### Given information
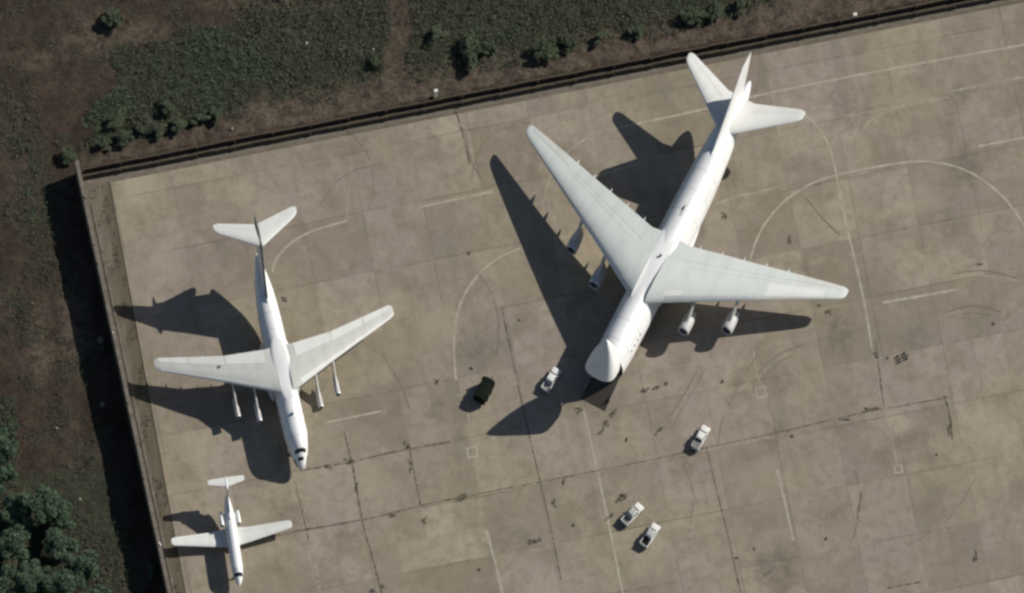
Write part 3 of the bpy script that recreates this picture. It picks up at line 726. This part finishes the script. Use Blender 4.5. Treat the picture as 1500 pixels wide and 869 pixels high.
utility_post(638, 142, 1.6, 'white topped marker post by the low walls at the end of the bare track')
utility_post(1252, 27, 0.9, 'short stubby marker post by the low walls at the top edge')
def debris(px, py, s, seed, label, cat='rubble', mat='stone'):
    rnd = random.Random(seed); k = MB(); p = g(px, py)
    bm = bmesh.new(); bmesh.ops.create_icosphere(bm, subdivisions=2, radius=s)
    for v_ in bm.verts: v_.co *= 1 + .35 * noise.noise(v_.co * 2 / s + Vector((seed, 0, 0))); v_.co.z *= .6
    me = bpy.data.meshes.new('stone'); bm.to_mesh(me); bm.free(); me.materials.append(M[mat])
    o = link(bpy.data.objects.new('boulder', me)); o.location = (p.x, p.y, -0.15 + s * .3); return tag(o, label, cat)
debris(148, 499, .75, 1, 'pale boulder in the black shadow of the tall wall', 'boulder', 'wall')
debris(150, 593, .55, 2, 'small grey boulder in the wall shadow, the lower of the two there', 'boulder', 'wall')
debris(83, 627, .2, 3, 'small whitish stone on the brown ground above the corner trees', 'stone')
debris(117, 731, .22, 4, 'pale stone on brown ground between the corner trees and the wall shadow', 'stone')
debris(449, 63, .3, 5, 'white stone in the green scrub near the top, left of the bare track', 'stone')
debris(547, 72, .22, 6, 'white stone in the scrub beside the left side of the bare track', 'stone')
debris(340, 188, .22, 7, 'pale stone on the bare bank at the end of the bush row', 'stone')

# ------------------------------------------------------------------ BIG TRANSPORT with raised nose
def big_plane():
    a0 = 34.0; loc, rz = place((863.2, 604.6), (.459, -.888), a0); loc.z = Z0
    r = thing('cargo_plane', loc, rz, 'huge white cargo plane with its nose door raised, the largest of the three planes', 'plane')
    F = [(8.0, 4.4, 3.35, 4.0, 3.0), (9.5, 4.4, 3.5, 4.5, 3.1), (12.5, 4.4, 3.65, 4.75, 3.2), (38, 4.4, 3.65, 4.75, 3.2), (44, 4.6, 3.6, 4.6, 3.05), (50, 5.2, 3.4, 4.15, 2.8), (56, 6.1, 3.0, 3.4, 2.4), (62, 7.0, 2.35, 2.55, 1.9), (67, 7.9, 1.45, 1.6, 1.25), (70.0, 8.45, .7, .85, .7), (71.0, 8.6, .2, .25, .25)]
    pl = Plane(r, a0, F)
    pl.hull('fuselage', 'white', 8.0, 71.0, .7, cap0=False)
    for a in (11, 15.5, 41, 45.5, 50, 54.5, 59, 63.5): pl.patch('panel_seam', 'seam_light', a, a + .09, 0, 180, .006, None, 1, 20)
    for t0 in (38, 62, 112, 140): pl.patch('panel_seam', 'seam_light', 9, 17, t0, t0 + .9, .006, None, 8, 1); pl.patch('panel_seam', 'seam_light', 39, 62, t0, t0 + .9, .006, None, 20, 1)
    # lining of the open hold, floor and ramp
    k = MB().loft([[(x, y * .95, 4.4 + (z - 4.4) * .93) for x, y, z in pl.ring(a)] for a in (8.02, 12, 18, 26)], False, True); k.make('hold_lining', 'hold', r)
    k = MB().loft([[pl.P(a, s * 2.9, z) for s, z in ((-1, 2.15), (1, 2.15), (1, 2.35), (-1, 2.35))] for a in (8.0, 25)]); k.make('hold_floor', 'ramp', r, False)
    k = MB().loft([[pl.P(a, -2.75, z - .25), pl.P(a, 2.75, z - .25), pl.P(a, 2.75, z), pl.P(a, -2.75, z)] for a, z in ((7.95, 2.3), (5.0, 1.25), (2.4, .3), (1.7, .06))]); rp = k.make('loading_ramp', 'ramp', r, False)
    for s in (-1, 1): MB().box(pl.P(5.0, s * 2.85, 1.1), (3.0, .14, .5)).make('ramp_rail', 'strut', rp, False)
    # upper rim of the fixed nose and windscreen of the flight deck
    pl.patch('windscreen', 'glass', 8.15, 8.7, 62, 118, .04)
    for a in (11.5, 12.8, 14.1, 15.4):
        for sd_ in (0, 1): pl.patch('cabin_window', 'glass', a, a + .4, 22 if sd_ == 0 else 154, 26 if sd_ == 0 else 158, .025, None, 1, 1)
    # nose door: hull sections of the closed nose, swung up about the hinge
    hinge = Vector((pl.P(7.9, 0, 7.9))); ph = math.radians(104)
    S = [(0.0, 3.5, .1, .1, .1), (.3, 3.52, .42, .4, .36), (1.1, 3.6, .92, .95, .7), (2.4, 3.75, 1.6, 1.8, 1.15), (4.2, 4.05, 2.35, 2.8, 1.85), (6.2, 4.3, 3.0, 3.55, 2.55), (7.95, 4.4, 3.35, 3.95, 3.0)]
    q = Plane(r, a0, S); q.sq = .74
    # local x is forward: rotate forward -> up
    def rot(p):
        v_ = Vector(p) - hinge; c, s = math.cos(ph), math.sin(ph)
        return tuple(hinge + Vector((v_.x * c - v_.z * s, v_.y, v_.x * s + v_.z * c)))
    n = 16; rings = [[rot(x) for x in q.ring(7.95 * i / n)] for i in range(n + 1)]
    inner = [[rot((x[0], x[1] * .93, 4.2 + (x[2] - 4.2) * .93)) for x in q.ring(7.95 * (i / n) * .97 + .24)] for i in range(2, n + 1)]
    vd = MB().loft(rings, True, False).make('nose_door', 'white', r)
    MB().loft(inner, True, False).make('door_lining', 'hold', vd)
    rim = MB().loft([rings[-1], inner[-1]], False, False); rim.make('door_rim', 'white', vd)
    for s in (-1, 1):
        MB().cyl(pl.P(8.6, s * 2.2, 6.0), rot(pl.P(4.5, s * 2.3, 5.2)), .14).make('door_strut', 'strut', vd)
    # wings
    WS = [(1.5, 20.2, 15.2, 8.6, .125), (4.2, 21.9, 13.3, 8.45, .125), (11.5, 26.4, 10.8, 7.9, .115), (20, 31.6, 8.05, 7.0, .11), (27, 35.9, 5.85, 6.25, .105), (33.5, 39.9, 3.75, 5.5, .10), (36.2, 41.6, 2.8, 5.15, .09), (36.9, 42.2, 2.1, 5.05, .08), (37.15, 42.9, 1.2, 5.0, .06)]
    for s in (-1, 1):
        w = wing(pl, 'wing', 'wing_grey', WS, s)
        wpanel(pl, 'slat', 'edge', WS, s, 5.0, 20.5, .0, .085, w); wpanel(pl, 'slat', 'wing_light', WS, s, 20.7, 35.8, .0, .10, w)
        wpanel(pl, 'flap', 'wing_grey', WS, s, 4.6, 13.0, .73, .985, w, .03); wpanel(pl, 'flap', 'wing_grey', WS, s, 13.15, 26.5, .72, .985, w, .03)
        wpanel(pl, 'aileron', 'wing_light', WS, s, 26.7, 35.8, .72, .985, w, .03)
        for q0 in (6, 10, 14, 18, 22): wpanel(pl, 'spoiler', 'wing_grey', WS, s, q0, q0 + 3.8, .60, .715, w, .022)
        for yy in (6.5, 11, 15.5, 20, 24.5):
            t_ = lerp_st(WS, yy); pod(pl, 'flap_track_fairing', 'wing_light', t_[1] + t_[2] * .62, t_[1] + t_[2] + .95, s * yy, t_[3] - .42, .30, w)
        for (ea, ey) in ((21.5, 10.4), (26.2, 18.1)):
            t_ = lerp_st(WS, ey); engine(pl, ea, s * ey, t_[3] - 4.1, 1.22, 4.3, s, (t_[1] + .5, t_[3] - .1))
    # pale replaced skin panels: only on the port wing
    wl = [c for c in r.children if c.name.startswith('wing')][-1]
    wpanel(pl, 'skin_panel', 'flap_white', WS, 1, 22.5, 33.0, .11, .50, wl, .018)['label'] = 'whiter skin panel near the tip'
    wpanel(pl, 'skin_panel', 'flap_white', WS, 1, 4.3, 7.6, .088, .17, wl, .018)['label'] = 'small white root panel'
    # centre section fairing over the fuselage
    rings = []
    for i in range(19):
        k_ = i / 18; a = 17.0 + 22.0 * k_; e = math.sin(PI * k_) ** .5 if 0 < k_ < 1 else 0.02
        rings.append([pl.P(a, math.copysign(abs(math.cos(t)) ** .7, math.cos(t)) * (3.3 * e + .05), 8.0 + math.sin(t) * (1.28 * e + .02)) for t in [2 * PI * j / 28 for j in range(28)]])
    MB().loft(rings).make('wing_centre_fairing', 'white', r)
    # gear fairings low on the sides
    for s in (-1, 1): pod(pl, 'gear_fairing', 'white', 24, 44, s * 3.0, 2.6, 1.55, None, .75, 1.0, 20, .45)
    HS = [(.6, 58.6, 8.6, 8.9, .11), (3.0, 60.2, 6.9, 9.1, .11), (12.4, 67.0, 2.9, 10.1, .09), (13.2, 67.7, 2.1, 10.2, .08), (13.5, 68.4, 1.1, 10.2, .06)]
    for s in (-1, 1):
        h = wing(pl, 'tailplane', 'flap_white', HS, s); wpanel(pl, 'elevator', 'flap_white', HS, s, 3.2, 12.8, .70, .98, h, .03)
    FS = [(0, 51.5, 16.3, 8.9, .04), (0, 54.6, 13.0, 10.0, .065), (0, 60.3, 8.6, 15.5, .07), (0, 64.6, 4.9, 20.2, .07), (0, 65.3, 4.0, 20.6, .06), (0, 66.2, 2.6, 20.75, .03)]
    MB().loft([foil(pl, x, True) for x in FS]).make('tail_fin', 'white', r)
    # tail end fairing just below the rudder, hatch and aerials on the spine
    MB().cyl(pl.P(30.2, .25, 9.1), pl.P(30.2, .25, 9.75), .22).make('beacon', 'dark', r)
    MB().box(pl.P(41.5, 0.1, 9.35), (1.0, .06, .5)).make('aerial', 'seam', r, False)
    pl.patch('spine_hatch', 'edge', 39.6, 40.8, 86, 94, .03)
    for i in range(5):
        for s in (-1, 1): gear(pl, 29.5 + i * 1.9, s * 3.0, 2.4, [(0, -.35), (0, .35)], .62, .42)
    for s in (-1, 1): gear(pl, 11.5, s * 1.2, 2.0, [(0, -.3), (0, .3)], .5, .36, 'nose_gear')
    return r
big_plane()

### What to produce
Every line from the start of the listing above through the line with "debris(340, 188, .22, 7, 'pale" should be repeated exactly; skip the pictures and add nothing else.

### Answer to the problem
Write part 3 of the bpy script that recreates this picture. It picks up at line 726. This part finishes the script. Use Blender 4.5. Treat the picture as 1500 pixels wide and 869 pixels high.
utility_post(638, 142, 1.6, 'white topped marker post by the low walls at the end of the bare track')
utility_post(1252, 27, 0.9, 'short stubby marker post by the low walls at the top edge')
def debris(px, py, s, seed, label, cat='rubble', mat='stone'):
    rnd = random.Random(seed); k = MB(); p = g(px, py)
    bm = bmesh.new(); bmesh.ops.create_icosphere(bm, subdivisions=2, radius=s)
    for v_ in bm.verts: v_.co *= 1 + .35 * noise.noise(v_.co * 2 / s + Vector((seed, 0, 0))); v_.co.z *= .6
    me = bpy.data.meshes.new('stone'); bm.to_mesh(me); bm.free(); me.materials.append(M[mat])
    o = link(bpy.data.objects.new('boulder', me)); o.location = (p.x, p.y, -0.15 + s * .3); return tag(o, label, cat)
debris(148, 499, .75, 1, 'pale boulder in the black shadow of the tall wall', 'boulder', 'wall')
debris(150, 593, .55, 2, 'small grey boulder in the wall shadow, the lower of the two there', 'boulder', 'wall')
debris(83, 627, .2, 3, 'small whitish stone on the brown ground above the corner trees', 'stone')
debris(117, 731, .22, 4, 'pale stone on brown ground between the corner trees and the wall shadow', 'stone')
debris(449, 63, .3, 5, 'white stone in the green scrub near the top, left of the bare track', 'stone')
debris(547, 72, .22, 6, 'white stone in the scrub beside the left side of the bare track', 'stone')
debris(340, 188, .22, 7, 'pale stone on the bare bank at the end of the bush row', 'stone')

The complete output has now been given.